I see. Cool, I wasn't aware. Great to hear it's already been tested, I
just said
because nobody was talking about it, and HanWen asked folks about the
perspective of the Guile engineers for upcoming evolutions.
Seems pretty clear from a casual browse of their page that they don't
intend to work on 2.2 any longer, and that their efforts are on 3.x now.

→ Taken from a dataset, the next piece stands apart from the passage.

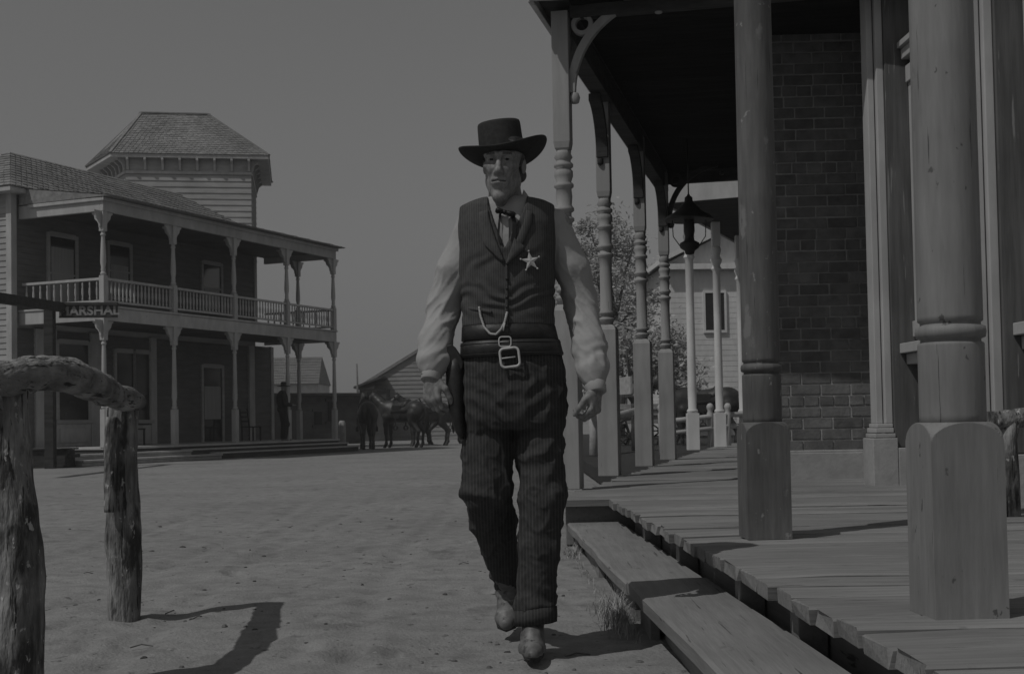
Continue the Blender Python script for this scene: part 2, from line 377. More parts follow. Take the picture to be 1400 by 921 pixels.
def skin(name, VQ, mats, parent=None, world=True, fold=None, region=None):
    V, Q = VQ
    if fold is not None:
        N = normals(V, Q); V = V+N*fold(V, N)[:, None]
    me = bpy.data.meshes.new(name)
    if parent is not None and world:
        inv = np.array(XF[parent.name].inverted()); V = V @ inv[:3, :3].T+inv[:3, 3]
    me.from_pydata(V.tolist(), [], Q.tolist())
    me.polygons.foreach_set('use_smooth', [True]*len(Q))
    for k in (mats if isinstance(mats, (list, tuple)) else [mats]): me.materials.append(MATS[k])
    if region is not None: me.polygons.foreach_set('material_index', region(VQ[0][Q].mean(1)).astype(np.int32))
    me.update(); o = bpy.data.objects.new(name, me); COL.objects.link(o)
    if parent is not None: o.parent = parent; XF[o.name] = XF[parent.name]
    else: XF[o.name] = Matrix()
    return o
def pnoise(V, f, seed=0.0):
    f = np.array(f)*np.ones(3)
    return np.array([noise.noise((v[0]*f[0]+seed, v[1]*f[1]+seed*1.7, v[2]*f[2])) for v in V])
# ================================================================ GROUND
def geo(a, b, s, g=1.12):
    out = [a]; st = s
    while out[-1] < b: out.append(out[-1]+st); st *= g
    return out
gx = [-x for x in geo(3.6, 230, .06)][::-1]+list(np.arange(-3.55, 1.3, .035))+geo(1.3, 230, .1)
gy = [-y for y in geo(-1.0, 40, .4, 1.3)][::-1]+list(np.arange(1.2, 3.2, .1))+list(np.arange(3.2, 8.5, .032))+geo(8.5, 260, .04, 1.035)
pr_ = random.Random(4)
PRINTS = []
for i in range(70):
    a = pr_.uniform(-.5, .5); PRINTS.append((pr_.uniform(-2.2, .3), 3.6+7*pr_.random()**1.3, math.cos(a), math.sin(a)))
RUTS = [(-1.55, .4), (-.62, .9), (-3.1, 2.0), (-2.2, 2.4)]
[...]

> > Given the switch to 2.2 hasn't happened yet, and as I am reading
> > through these emails, it has been a long process, wouldn't moving to
> > 3.0 instead be a better way to capitalize on the effort and push out
> > the next round of this level of pain to a later date?
>
> The question is, would this make things better? Jumping across even
> more versions certainly doesn't promise to be an easier transition.
>

I guess I was looking at it from the opposite end: imagine it makes _this_
transition
a little harder, but then postpones the next one (which will inevitably
come) by several years.
Wouldn't this be an interesting deal for your users? (and engineers, of
course)

I guess I'm saying: say that in 2025 you'll have to go to Guile 3 anyways
(maybe because 2.2.x goes
unsupported or whatever reason). What tells us that change will be easier
than this?
On the other hand, if you were to adopt 3 today, you can gradually upgrade
it as you go and try and stay on the 3.x train
(maybe you do a tick/tock thing where you pull guile up every other version
bump, as a random example).
Or anyways be on a supported runtime for a few years longer.

Now of course, if instead of this being a "little" harder, it is in fact a
"lot" harder, none of what I'm saying makes any sense.
I don't know the specifics, but I know the pattern can reduce effort  and
improve the "fun" to "drudge" ratios, when the conditions are right.